Признаки активности появились сразу же после образования Специального комитета. 22 августа руководитель военной разведки в Москве телеграфировал полковнику Заботину, военному атташе в Оттаве и главе разведывательной сети ГРУ: «Примите меры для организации получения документальных материалов по атомной бомбе! Технические процессы, чертежи, расчеты»{642}.[175] Другие резиденты, несомненно, получили подобные же инструкции. 23 августа М.И. Иванов, консул советского посольства в Токио, прибыл в Хиросиму с одним из военных атташе, чтобы собственными глазами увидеть масштаб разрушений, вызванных атомной бомбой{643}. К сентябрю большинство интернированных в СССР немецких ученых-ядерщиков были размещены в двух институтах на побережье Черного моря для работы над разделением изотопов{644}. В сентябре же была образована под руководством П.Я. Антропова, одного из заместителей Ванникова в Первом главном управлении, специальная комиссия, которая отправилась в Среднюю Азию, чтобы ускорить работы по добыче урановой руды{645}. В том же месяце Яков Малик послал в Москву доклад, подготовленный посетившими Хиросиму работниками посольства в Токио. Вместе с этим докладом он отправил статьи из японской прессы с описанием последствий атомных бомбардировок. Этот материал был направлен Сталину, Берии, Маленкову, Молотову и Анастасу Микояну, народному комиссару внешней торговли{646}.

V

Первой реакцией в Токио на бомбардировку Хиросимы было замешательство. Только на следующий день стало ясно, что целый город был разрушен всего одной бомбой. Когда 6 августа Трумэн объявил, что это была атомная бомба, японские военные посчитали его заявление пропагандой и занизили цифры как причиненного ущерба, так и разрушений, которые могли бы произойти в будущем. Лишь 10 августа, через день после бомбардировки Нагасаки, эксперты японского правительства согласились с тем, что Соединенные Штаты действительно разрушили Хиросиму атомной бомбой{647}.

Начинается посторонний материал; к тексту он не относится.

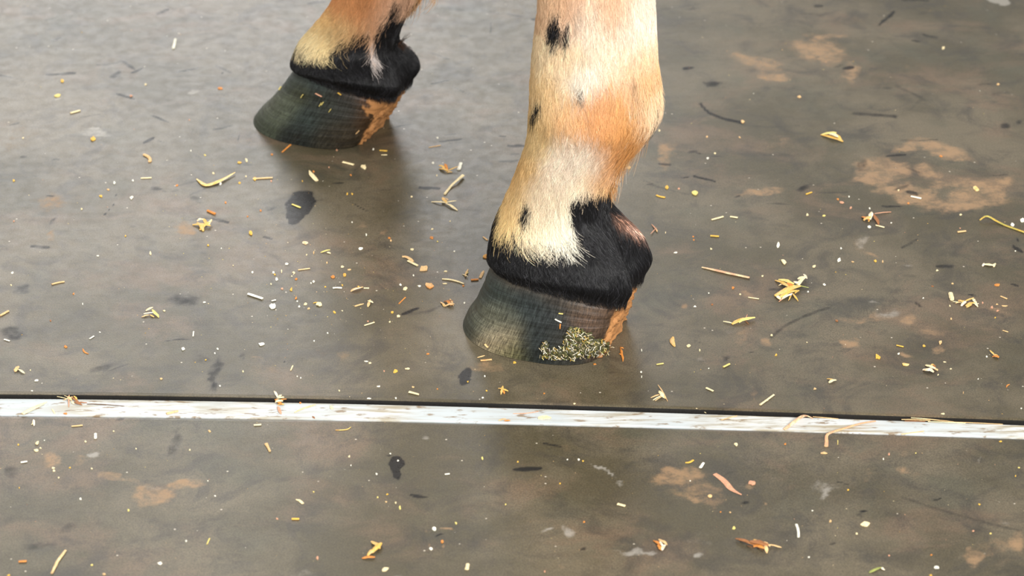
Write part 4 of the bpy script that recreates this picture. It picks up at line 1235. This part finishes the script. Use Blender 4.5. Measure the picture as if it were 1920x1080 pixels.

В своем обстоятельном труде о решении Японии капитулировать Роберт Бутов замечает, что эффект советского вступления в войну 9 августа был тем более сокрушительным, что оно последовало за разрушением Хиросимы. «Несмотря на то, что личная безопасность [японских] сторонников мира все еще находилась под угрозой, — писал он, — они готовились действовать решительно. Одним словом, они признали атомную бомбу и советское вступление в войну не только безусловным основанием для капитуляции, но и самой подходящей возможностью для того, чтобы направить ход событий против твердолобых и сбросить с правительства ярмо военного гнета, под которым оно находилось так долго»{648}. Сторонники мира в Японии должны были действовать твердо не только потому, что Красная армия быстро продвигалась, но и потому, что нападение СССР разрушило все надежды воспользоваться услугами Советского Союза в переговорах об окончании войны.

вернуться

174

А. Верт датой совещания называет 7 августа (см.: Werth A. Russia at War… P. 926), но это представляется слишком близким к дате бомбардировки Хиросимы. Советские источники относят его к середине августа. См., например: Лаврентьева А. Строители нового мира// В мире книг. 1970. М» 9. С. 4. Совещание состоялось явно перед 20 августа.

вернуться

175

Советские разведывательные операции были осложнены предательством Игоря Гузенко, шифровальщика из посольства СССР в Оттаве (сентябрь 1945 г.). Материалы, которые Гузенко передал канадскому правительству, показали, что Советский Союз замешан в атомном шпионаже.